Under the Abassids, the jurists were pressed to develop a more unified system of law. A more streamlined system and recognized religious institution was required to regulate Islamic life for the masses. A new class of ulama (religious scholars) began to emerge and two outstanding scholars made outstanding contributions. In Medina, Malik ibn. Anas (d.795) produced his masterpiece, al-Mutawattah, The Beaten Path, which was a comprehensive account of the customal law and religious practice of Medina and Malik’s disciples developed his theories into the Maliki madhab. The Maliki school believed that present-day Medina could be a guide to pristine Islam.

Muhammad Idris ibn al-Shafii (d.820), however, argued that it was dangerous to emulate any one Islamic city. Shafii taught four ‘roots’ of sacred law: the Quran, the sunnah of the Prophet, qiyas (analogy) and ijmah, the ‘consensus’ of the community. Shafii’s theories soon developed into the Shafii school.

Political disintegration within the Abassid empire from 800 onwards also resulted in the consolidation of what would become known as Sunni Islam.

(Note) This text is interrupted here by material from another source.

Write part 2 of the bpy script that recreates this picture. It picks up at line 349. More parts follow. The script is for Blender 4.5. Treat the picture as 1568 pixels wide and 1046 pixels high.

By observing the sunnah of the Prophet in every aspect of their lives, Muslims now identified themselves with Muhammad and not any other individual. To the Sunnis, the unity of the ummah was a sacred value and it was far more important than any sectarian division. The consolidation of Sunni Islam significantly resulted in lesser Muslim communities embracing Shiah Islam, and up till today, majority of Muslims, including those in Southeast Asia are followers of Sunni Islam.

The success of the Crusade in 1096 in taking over Jerusalem and establishing Crusade states in Syria., Palestine and Anatolia emphasised the gradual decline of the Abassid empire. Due to constant fighting amongst the rulers of the politically autonomous provinces, the rulers were unable to cooperate against an external foe. The event that triggered the First Crusade was the Seljuks’ advance into Byzantine. This first crusade marked the beginnings of open conflict and tense relations between the Muslim world and the European-Christian world, and European attitudes towards Muslims and also Muslim dominance of world trade up till the 16th century soured further.